В христианских монастырях — специальное здание с залом для совместных трапез и подсобными помещениями (например, поварней, кладовой). Как правило, в таком случае имелась и трапезная церковь. На Руси в XVI—XVII веках трапезные имели большие одностолпные, двухстолпные или бесстолпные залы. Снаружи трапезная палата могла иметь открытые террасы-гульбища, лестницы, крыльцо. Интерьер трапезной нередко отличался богатым декоративным убранством.

По утверждению Павла Алеппского, «в монастырях московской земли… более всего тщеславятся благолепием, величиной и обширностью помещения трапезных»[1].

Так, четырёхэтажное здание трапезной Саввино-Сторожевского монастыря (1652—1654 годы) — выдающееся достижение русской архитектуры XVII века и одна из крупнейших по площади каменных построек своего времени[2][3]. В белокаменном подклете, углублённом на 6 метров в землю, помещался ле́дник, и имелся колодец глубиной 15 метров. На втором этаже находилась кухня, вокруг которой были кельи для служителей. На третьем этаже располагалась собственно столовая палата, перекрытая крестовыми сводами, площадью около 500 квадратных метров (для сравнения — площадь Грановитой палаты Московского Кремля — 495 квадратных метров). Трапезная освещалась «кругом» окнами, причём со стёклами, а не со слюдой. Отапливалась палата проходившими в стенах трубами кухонных печей. В верхнем этаже хранилась монастырская казна. Передний фасад трапезной имел архитектурные украшения и, в частности, карниз, что являлось новинкой для XVII столетия. В 1806 году, после того, как перекрытия четвёртого этажа обрушились, здание было сильно перестроено. В XX веке проведена научная реставрация памятника[4].

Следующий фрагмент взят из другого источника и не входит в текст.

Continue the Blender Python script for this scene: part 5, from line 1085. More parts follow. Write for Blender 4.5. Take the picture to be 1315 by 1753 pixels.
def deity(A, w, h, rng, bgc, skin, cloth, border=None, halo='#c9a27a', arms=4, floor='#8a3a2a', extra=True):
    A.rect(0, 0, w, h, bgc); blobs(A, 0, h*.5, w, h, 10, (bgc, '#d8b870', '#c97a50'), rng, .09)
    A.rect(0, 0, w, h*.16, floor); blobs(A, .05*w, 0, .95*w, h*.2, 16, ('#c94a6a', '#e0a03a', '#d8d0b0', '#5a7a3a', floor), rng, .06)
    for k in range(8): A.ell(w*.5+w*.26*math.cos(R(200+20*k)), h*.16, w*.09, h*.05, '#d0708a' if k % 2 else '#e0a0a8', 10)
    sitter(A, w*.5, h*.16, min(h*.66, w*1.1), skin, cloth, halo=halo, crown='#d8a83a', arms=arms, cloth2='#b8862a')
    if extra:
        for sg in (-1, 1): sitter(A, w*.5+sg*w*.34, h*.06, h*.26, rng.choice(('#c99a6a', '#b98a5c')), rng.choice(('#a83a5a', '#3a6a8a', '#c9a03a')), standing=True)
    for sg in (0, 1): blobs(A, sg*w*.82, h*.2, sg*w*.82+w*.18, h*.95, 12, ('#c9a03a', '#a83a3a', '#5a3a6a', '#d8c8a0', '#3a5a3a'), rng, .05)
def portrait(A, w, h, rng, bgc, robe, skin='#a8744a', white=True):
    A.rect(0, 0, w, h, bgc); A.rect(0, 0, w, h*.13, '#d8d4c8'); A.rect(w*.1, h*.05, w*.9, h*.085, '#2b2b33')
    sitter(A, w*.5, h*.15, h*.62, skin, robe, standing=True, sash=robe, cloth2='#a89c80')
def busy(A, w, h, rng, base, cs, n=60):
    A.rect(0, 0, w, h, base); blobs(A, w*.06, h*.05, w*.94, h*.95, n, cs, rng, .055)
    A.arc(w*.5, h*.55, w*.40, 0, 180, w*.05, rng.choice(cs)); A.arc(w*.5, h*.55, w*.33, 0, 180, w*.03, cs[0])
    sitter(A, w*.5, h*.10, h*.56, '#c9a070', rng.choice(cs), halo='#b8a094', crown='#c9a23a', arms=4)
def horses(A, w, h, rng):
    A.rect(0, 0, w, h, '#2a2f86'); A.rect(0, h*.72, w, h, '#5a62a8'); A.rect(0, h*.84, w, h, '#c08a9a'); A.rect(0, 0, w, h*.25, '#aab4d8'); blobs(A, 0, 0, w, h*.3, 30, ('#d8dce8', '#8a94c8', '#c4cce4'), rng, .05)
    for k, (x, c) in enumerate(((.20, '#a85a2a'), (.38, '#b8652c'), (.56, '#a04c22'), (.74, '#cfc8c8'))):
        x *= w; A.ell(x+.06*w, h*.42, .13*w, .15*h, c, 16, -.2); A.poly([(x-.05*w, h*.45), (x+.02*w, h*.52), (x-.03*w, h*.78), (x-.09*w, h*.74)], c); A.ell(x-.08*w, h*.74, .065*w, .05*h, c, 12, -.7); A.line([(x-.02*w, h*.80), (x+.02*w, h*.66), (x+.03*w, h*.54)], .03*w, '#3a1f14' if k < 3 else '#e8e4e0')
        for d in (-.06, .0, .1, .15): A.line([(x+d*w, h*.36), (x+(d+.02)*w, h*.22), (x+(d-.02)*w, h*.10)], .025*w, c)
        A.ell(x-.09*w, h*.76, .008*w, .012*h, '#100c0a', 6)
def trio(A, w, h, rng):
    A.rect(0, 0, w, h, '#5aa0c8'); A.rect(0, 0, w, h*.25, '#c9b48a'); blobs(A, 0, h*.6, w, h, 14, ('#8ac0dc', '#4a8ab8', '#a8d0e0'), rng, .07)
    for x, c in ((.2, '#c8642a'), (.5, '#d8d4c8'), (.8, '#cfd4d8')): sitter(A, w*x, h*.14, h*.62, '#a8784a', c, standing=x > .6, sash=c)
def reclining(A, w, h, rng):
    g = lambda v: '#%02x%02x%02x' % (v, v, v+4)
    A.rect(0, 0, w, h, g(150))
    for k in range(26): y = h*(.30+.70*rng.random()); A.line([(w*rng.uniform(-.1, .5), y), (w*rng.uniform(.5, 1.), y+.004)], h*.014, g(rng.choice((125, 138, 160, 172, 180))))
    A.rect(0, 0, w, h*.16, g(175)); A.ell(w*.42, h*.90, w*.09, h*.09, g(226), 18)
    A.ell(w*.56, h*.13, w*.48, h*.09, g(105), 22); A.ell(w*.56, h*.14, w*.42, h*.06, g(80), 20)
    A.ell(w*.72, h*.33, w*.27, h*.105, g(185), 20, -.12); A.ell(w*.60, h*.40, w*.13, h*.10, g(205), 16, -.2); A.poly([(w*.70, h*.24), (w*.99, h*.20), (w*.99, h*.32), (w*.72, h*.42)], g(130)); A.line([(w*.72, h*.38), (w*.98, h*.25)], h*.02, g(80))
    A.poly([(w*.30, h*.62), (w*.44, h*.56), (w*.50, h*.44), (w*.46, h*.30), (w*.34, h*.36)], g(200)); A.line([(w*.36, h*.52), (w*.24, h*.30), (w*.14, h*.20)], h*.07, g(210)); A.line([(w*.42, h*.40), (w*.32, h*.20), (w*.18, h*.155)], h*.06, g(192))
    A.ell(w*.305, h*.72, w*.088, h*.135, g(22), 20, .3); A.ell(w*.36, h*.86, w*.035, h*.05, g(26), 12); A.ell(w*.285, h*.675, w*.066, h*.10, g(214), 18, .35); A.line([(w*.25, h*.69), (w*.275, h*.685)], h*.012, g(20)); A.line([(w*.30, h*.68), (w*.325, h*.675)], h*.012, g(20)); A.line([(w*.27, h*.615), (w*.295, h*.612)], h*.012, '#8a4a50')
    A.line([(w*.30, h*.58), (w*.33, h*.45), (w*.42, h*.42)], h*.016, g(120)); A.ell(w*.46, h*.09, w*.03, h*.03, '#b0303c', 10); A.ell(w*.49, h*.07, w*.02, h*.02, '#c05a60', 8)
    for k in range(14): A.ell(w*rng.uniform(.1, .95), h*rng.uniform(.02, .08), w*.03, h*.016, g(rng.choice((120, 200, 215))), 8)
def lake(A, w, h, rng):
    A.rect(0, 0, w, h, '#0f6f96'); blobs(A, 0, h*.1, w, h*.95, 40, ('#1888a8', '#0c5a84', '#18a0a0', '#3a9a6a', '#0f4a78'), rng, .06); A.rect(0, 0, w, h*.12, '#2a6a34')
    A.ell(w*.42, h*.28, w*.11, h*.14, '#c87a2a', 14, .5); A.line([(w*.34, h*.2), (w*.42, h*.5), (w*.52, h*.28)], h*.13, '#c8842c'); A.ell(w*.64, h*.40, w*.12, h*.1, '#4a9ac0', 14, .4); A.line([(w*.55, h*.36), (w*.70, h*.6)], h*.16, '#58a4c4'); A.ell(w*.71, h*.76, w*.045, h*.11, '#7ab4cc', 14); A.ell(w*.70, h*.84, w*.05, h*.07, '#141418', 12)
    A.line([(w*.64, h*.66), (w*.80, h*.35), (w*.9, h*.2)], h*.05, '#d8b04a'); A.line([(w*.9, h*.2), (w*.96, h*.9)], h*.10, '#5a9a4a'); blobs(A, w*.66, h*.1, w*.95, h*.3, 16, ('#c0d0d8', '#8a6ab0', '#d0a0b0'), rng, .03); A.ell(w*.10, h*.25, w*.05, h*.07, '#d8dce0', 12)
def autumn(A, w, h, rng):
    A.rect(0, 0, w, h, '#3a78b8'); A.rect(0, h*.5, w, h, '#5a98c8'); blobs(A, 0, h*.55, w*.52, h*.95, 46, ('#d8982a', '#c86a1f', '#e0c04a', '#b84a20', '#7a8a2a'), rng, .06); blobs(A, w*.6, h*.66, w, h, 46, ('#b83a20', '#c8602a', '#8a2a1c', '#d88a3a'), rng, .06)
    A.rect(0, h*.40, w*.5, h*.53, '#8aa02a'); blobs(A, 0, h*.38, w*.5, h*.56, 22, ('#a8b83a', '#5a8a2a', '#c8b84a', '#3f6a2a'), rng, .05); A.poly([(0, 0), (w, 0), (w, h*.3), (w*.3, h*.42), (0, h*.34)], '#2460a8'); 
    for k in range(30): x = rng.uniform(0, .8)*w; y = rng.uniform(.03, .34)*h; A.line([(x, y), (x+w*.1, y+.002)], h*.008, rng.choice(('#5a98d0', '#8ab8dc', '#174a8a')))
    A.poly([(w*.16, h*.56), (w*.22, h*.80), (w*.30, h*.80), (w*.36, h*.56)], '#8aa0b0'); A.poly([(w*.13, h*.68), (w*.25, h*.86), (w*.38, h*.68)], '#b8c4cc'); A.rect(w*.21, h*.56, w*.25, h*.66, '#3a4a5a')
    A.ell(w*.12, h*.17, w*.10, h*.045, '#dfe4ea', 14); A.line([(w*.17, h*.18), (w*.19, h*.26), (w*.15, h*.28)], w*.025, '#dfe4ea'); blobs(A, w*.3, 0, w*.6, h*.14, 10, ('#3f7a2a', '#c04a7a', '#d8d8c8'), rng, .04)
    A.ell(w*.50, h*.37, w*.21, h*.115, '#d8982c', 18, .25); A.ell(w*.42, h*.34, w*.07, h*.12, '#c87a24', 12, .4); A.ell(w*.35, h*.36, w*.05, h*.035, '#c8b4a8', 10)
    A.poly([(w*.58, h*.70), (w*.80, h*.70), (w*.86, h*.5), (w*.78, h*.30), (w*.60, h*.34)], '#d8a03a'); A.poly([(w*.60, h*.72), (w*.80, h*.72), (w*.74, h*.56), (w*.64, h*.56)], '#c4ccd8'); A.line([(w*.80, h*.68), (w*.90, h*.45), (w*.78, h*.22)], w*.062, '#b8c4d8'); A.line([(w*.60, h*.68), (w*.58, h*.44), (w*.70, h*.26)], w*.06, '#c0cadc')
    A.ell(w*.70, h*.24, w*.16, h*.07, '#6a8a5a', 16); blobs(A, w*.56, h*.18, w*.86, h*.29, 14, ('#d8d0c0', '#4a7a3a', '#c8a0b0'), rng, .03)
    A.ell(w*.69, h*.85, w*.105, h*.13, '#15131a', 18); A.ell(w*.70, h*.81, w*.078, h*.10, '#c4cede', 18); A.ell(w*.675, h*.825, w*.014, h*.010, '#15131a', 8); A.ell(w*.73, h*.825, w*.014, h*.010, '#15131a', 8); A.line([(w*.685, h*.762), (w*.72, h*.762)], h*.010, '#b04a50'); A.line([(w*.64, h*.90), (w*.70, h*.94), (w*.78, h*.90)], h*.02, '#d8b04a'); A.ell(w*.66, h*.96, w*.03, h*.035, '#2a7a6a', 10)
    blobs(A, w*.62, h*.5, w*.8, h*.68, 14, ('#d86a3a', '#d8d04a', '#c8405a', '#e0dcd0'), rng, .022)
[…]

К другим известнейшим трапезным относятся трапезная палата Симонова монастыря (1677—1683 гг., О. Д. Старцев) и Троице-Сергиевой лавры. Трапезная Троице-Сергиевой лавры (1686—1692 годы) являлась одной из самых грандиозных благодаря огромному (70 х 18 м, то есть 1260 кв. м.) бесстолпному двухсветному сводчатому залу.


Часть храма

Просторная невысокая пристройка в западной части христианского храма, служащая для богослужений в зимнее время (характерная часть «зимней церкви») и общественных нужд прихожан (например, собраний жителей села, размещения церковно-приходской школы при небольшом количестве детейК:Википедия:Статьи без источников (тип: не указан)[источник не указан 3204 дня]). Распространена в русской церковной архитектуре XVII—XIX веков.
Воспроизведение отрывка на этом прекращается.